> Given material

-- begin --

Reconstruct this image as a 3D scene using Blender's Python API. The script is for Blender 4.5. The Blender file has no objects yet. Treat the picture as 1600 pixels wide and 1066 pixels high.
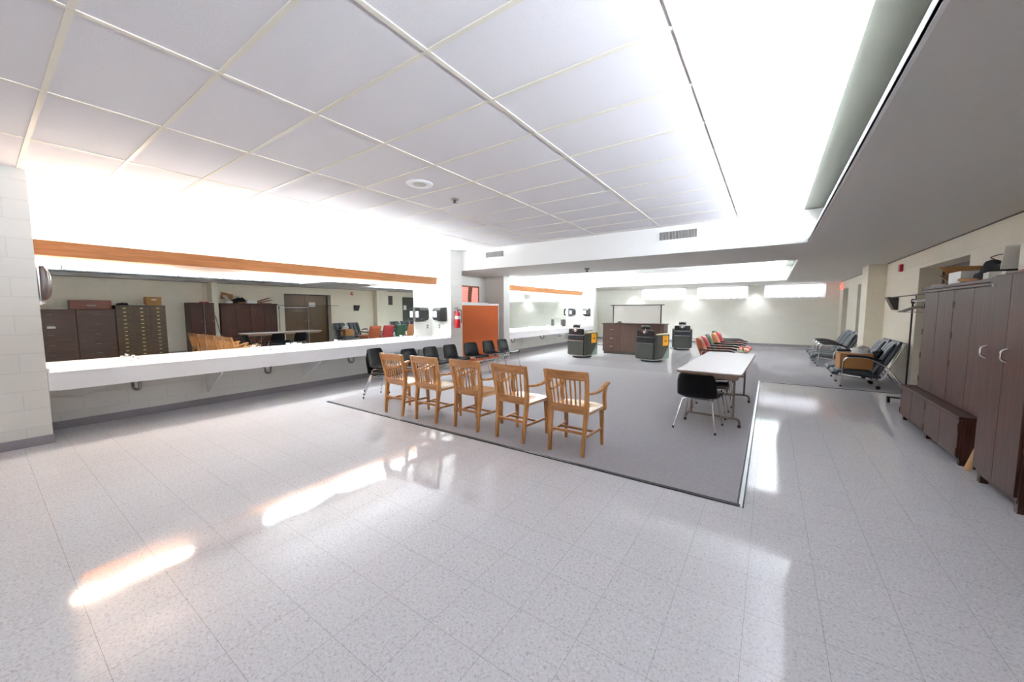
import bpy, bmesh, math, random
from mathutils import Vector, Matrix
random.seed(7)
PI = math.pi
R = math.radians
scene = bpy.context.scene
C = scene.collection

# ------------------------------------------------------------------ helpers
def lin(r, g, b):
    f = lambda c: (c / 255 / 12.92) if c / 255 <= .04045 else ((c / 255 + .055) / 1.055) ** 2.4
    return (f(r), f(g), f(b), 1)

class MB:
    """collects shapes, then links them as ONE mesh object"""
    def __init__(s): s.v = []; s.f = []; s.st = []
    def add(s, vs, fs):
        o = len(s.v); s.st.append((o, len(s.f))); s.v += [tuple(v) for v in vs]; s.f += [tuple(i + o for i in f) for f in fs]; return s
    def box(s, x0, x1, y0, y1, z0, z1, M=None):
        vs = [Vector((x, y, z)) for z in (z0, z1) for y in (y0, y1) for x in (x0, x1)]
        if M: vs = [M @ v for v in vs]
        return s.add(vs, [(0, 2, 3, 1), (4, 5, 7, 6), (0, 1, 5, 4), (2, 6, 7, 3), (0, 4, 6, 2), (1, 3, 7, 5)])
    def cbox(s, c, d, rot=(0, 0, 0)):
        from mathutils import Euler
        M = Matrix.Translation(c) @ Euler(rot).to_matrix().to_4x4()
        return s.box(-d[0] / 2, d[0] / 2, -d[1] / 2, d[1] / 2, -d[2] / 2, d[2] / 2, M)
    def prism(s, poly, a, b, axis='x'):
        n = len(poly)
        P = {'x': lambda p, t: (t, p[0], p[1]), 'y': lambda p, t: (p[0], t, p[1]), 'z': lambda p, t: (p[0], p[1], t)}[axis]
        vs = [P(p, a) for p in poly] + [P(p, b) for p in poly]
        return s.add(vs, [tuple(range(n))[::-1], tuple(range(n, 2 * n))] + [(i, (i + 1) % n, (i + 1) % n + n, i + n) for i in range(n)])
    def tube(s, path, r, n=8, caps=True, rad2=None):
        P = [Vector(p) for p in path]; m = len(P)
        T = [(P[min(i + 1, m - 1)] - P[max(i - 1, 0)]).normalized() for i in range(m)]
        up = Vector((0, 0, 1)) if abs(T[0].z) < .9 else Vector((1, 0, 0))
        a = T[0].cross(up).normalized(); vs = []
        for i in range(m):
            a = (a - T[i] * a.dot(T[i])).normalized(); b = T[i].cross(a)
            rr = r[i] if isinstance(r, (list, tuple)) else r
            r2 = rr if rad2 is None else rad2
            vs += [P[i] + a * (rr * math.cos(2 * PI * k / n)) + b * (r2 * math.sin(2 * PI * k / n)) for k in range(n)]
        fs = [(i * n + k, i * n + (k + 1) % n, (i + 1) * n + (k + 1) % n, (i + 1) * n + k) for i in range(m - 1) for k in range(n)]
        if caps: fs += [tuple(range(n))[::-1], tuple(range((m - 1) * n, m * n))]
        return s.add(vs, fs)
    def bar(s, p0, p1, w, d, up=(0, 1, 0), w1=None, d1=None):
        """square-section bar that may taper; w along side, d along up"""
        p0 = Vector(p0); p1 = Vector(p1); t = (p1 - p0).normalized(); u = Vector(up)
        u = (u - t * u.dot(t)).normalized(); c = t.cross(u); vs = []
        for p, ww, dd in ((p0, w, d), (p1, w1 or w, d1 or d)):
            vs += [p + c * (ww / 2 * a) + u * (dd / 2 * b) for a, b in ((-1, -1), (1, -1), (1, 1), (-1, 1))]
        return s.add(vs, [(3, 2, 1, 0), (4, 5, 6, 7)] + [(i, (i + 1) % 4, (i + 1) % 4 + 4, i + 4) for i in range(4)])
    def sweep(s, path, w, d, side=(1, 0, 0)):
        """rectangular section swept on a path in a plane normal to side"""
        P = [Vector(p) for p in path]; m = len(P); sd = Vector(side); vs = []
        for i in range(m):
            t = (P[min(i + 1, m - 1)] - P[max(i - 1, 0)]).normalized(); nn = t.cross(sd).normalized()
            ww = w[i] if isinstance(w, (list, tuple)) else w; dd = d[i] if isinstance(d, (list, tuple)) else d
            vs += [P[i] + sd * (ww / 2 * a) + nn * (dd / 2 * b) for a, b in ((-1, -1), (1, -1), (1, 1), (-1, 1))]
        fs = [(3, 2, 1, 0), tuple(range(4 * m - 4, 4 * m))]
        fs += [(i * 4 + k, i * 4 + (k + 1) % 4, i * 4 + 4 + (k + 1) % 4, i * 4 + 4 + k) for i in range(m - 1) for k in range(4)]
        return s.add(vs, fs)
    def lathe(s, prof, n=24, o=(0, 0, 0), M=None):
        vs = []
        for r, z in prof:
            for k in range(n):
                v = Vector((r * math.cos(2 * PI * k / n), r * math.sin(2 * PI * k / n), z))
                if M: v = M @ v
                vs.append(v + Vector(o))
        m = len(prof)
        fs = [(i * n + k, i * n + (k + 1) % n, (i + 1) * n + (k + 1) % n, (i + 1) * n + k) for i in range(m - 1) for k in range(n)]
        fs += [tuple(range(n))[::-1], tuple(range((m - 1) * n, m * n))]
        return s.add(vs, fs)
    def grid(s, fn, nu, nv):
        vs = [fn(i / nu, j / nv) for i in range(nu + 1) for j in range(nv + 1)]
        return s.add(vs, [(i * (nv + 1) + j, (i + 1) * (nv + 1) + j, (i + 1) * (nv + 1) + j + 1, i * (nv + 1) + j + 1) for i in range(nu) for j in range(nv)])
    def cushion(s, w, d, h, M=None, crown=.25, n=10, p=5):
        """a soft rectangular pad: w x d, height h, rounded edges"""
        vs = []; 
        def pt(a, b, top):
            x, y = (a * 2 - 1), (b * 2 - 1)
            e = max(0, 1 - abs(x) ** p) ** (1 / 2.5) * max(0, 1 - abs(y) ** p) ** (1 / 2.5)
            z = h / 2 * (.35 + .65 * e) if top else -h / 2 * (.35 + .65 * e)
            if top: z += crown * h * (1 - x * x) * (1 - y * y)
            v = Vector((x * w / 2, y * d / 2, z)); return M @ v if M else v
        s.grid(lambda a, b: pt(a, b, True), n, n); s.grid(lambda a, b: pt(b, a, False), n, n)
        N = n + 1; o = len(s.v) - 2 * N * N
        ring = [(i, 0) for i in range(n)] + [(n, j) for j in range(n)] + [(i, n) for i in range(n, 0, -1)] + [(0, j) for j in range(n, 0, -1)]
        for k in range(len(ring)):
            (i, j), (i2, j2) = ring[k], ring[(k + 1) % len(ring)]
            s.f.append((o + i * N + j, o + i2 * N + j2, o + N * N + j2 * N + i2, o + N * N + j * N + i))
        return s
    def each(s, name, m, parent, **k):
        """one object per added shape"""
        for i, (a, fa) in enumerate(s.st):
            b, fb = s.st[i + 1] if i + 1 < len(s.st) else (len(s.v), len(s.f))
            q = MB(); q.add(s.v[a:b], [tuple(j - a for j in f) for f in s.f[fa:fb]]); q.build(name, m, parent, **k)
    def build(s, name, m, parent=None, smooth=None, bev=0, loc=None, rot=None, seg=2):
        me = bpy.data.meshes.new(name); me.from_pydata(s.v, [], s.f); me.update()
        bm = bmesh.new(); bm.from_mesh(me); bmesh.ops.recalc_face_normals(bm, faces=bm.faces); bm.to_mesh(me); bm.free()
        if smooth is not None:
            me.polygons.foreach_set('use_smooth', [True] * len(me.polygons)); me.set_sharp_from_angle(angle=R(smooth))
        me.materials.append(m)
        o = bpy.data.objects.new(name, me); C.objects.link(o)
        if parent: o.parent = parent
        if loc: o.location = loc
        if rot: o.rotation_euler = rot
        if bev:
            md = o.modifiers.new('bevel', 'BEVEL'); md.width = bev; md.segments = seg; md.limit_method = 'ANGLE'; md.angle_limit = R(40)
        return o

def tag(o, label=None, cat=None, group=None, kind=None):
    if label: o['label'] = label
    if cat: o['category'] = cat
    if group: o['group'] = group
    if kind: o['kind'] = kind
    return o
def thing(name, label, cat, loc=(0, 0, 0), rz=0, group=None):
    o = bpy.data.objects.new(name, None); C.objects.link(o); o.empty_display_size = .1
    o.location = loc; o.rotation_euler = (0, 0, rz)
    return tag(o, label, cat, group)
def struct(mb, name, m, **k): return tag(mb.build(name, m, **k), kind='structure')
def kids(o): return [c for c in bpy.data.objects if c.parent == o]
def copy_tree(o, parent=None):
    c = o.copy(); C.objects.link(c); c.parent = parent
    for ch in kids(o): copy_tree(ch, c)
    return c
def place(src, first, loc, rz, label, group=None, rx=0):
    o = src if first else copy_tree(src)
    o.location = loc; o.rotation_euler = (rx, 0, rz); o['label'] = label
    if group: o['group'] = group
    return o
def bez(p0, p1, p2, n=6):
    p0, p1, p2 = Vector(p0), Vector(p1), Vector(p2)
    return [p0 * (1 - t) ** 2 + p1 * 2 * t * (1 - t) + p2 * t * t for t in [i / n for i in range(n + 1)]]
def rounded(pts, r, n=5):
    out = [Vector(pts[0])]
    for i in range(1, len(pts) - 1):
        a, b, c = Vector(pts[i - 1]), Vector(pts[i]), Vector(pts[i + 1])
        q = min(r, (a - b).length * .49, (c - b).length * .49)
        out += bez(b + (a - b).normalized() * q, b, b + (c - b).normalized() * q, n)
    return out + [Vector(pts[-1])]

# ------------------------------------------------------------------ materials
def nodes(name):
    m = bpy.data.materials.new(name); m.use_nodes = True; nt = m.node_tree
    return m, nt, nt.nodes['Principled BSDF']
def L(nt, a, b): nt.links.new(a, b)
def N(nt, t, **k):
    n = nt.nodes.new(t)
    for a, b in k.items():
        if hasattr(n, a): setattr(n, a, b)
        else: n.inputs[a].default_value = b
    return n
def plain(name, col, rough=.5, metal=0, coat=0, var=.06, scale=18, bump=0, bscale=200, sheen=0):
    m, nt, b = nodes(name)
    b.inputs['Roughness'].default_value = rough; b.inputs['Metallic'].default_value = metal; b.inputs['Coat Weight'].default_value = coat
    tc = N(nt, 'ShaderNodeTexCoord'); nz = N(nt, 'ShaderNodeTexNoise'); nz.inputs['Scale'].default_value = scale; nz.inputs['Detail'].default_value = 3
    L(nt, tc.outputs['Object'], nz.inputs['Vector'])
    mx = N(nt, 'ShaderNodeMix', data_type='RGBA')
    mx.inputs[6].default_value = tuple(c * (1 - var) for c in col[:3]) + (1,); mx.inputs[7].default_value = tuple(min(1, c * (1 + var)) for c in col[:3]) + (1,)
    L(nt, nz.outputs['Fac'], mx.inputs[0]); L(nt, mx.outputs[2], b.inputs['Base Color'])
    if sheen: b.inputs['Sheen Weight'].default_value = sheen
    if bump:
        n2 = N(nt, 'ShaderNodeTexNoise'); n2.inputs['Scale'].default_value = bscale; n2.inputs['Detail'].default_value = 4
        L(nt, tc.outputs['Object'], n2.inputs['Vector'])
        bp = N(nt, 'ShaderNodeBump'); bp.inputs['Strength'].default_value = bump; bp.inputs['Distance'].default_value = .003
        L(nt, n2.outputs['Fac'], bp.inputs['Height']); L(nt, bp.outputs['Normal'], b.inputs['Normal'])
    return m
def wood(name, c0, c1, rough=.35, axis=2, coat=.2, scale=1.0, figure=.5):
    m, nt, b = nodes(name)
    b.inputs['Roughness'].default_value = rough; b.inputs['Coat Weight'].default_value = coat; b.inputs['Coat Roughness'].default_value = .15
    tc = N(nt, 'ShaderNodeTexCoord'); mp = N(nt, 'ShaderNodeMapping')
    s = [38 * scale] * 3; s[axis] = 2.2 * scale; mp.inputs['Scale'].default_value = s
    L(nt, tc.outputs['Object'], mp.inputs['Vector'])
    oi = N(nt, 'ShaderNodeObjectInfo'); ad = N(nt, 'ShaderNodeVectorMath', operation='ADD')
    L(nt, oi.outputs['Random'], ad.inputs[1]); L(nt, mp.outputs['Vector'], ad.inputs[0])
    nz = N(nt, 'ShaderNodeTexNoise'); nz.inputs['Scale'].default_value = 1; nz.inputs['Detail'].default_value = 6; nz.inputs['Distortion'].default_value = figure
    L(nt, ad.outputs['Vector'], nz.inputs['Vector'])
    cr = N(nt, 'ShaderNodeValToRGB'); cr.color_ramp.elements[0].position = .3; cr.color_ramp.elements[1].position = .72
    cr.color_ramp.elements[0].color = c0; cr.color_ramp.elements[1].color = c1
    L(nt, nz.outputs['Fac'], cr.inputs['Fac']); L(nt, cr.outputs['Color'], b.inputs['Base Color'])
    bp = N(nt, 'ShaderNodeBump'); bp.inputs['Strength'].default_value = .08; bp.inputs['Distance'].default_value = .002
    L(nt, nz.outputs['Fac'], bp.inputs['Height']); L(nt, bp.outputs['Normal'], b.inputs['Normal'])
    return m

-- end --

> What needs to be done
Please take the lines from the beginning of the data above through the line holding "return (f(r), f(g), f(b), 1)" and transcribe them exactly, without any pictures.

> Problem solution
Reconstruct this image as a 3D scene using Blender's Python API. The script is for Blender 4.5. The Blender file has no objects yet. Treat the picture as 1600 pixels wide and 1066 pixels high.
import bpy, bmesh, math, random
from mathutils import Vector, Matrix
random.seed(7)
PI = math.pi
R = math.radians
scene = bpy.context.scene
C = scene.collection

# ------------------------------------------------------------------ helpers
def lin(r, g, b):
    f = lambda c: (c / 255 / 12.92) if c / 255 <= .04045 else ((c / 255 + .055) / 1.055) ** 2.4
    return (f(r), f(g), f(b), 1)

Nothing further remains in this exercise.